Water Made the Difference

Photo showing San Dieguito Municipal Water Authority officials at construction site of Lake Hodges Dam in December 1918.

One hundred years ago to the month, the January 1, 1924 issue of The San Diego Union  ran an article headlined: “New Irrigation Districts Formed in County.” The article, by Winfield Barkley, then Manager for County Development at the Southern Trust and Commerce Bank, began by noting that “At the beginning of 1923,” local dam and reservoir projects like the Sweetwater, Lake Hodges and Escondido systems, along with private pumping plants, had brought “close to 25,000 acres under irrigation within the county.”

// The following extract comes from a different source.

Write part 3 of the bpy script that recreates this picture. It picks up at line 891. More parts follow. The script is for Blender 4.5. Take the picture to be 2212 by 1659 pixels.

In the ensuing year, according to the article, continued growth in the existing reservoirs plus the addition of new irrigation districts such as Vista would soon increase the amount of irrigated land in San Diego County to “upwards of 75,000 acres of agricultural land—three times the present acreage.”

In a sidebar to the same article, Barkley predicted that when the water resources of the county were fully developed, there would be “sufficient domestic water available to support a population of upwards of 1,000,000 people—eight times the present population.”

The county’s population in 1924, extrapolating from 1920 US Census figures, would have been around 125,000. We’re up to a county population of roughly 3.3 million as of the 2020 Census. You could say we’ve met that 1924 prediction and then some, albeit with the help of irrigation projects connecting with the Colorado River and northern California. And access to a steady water supply certainly made a big difference!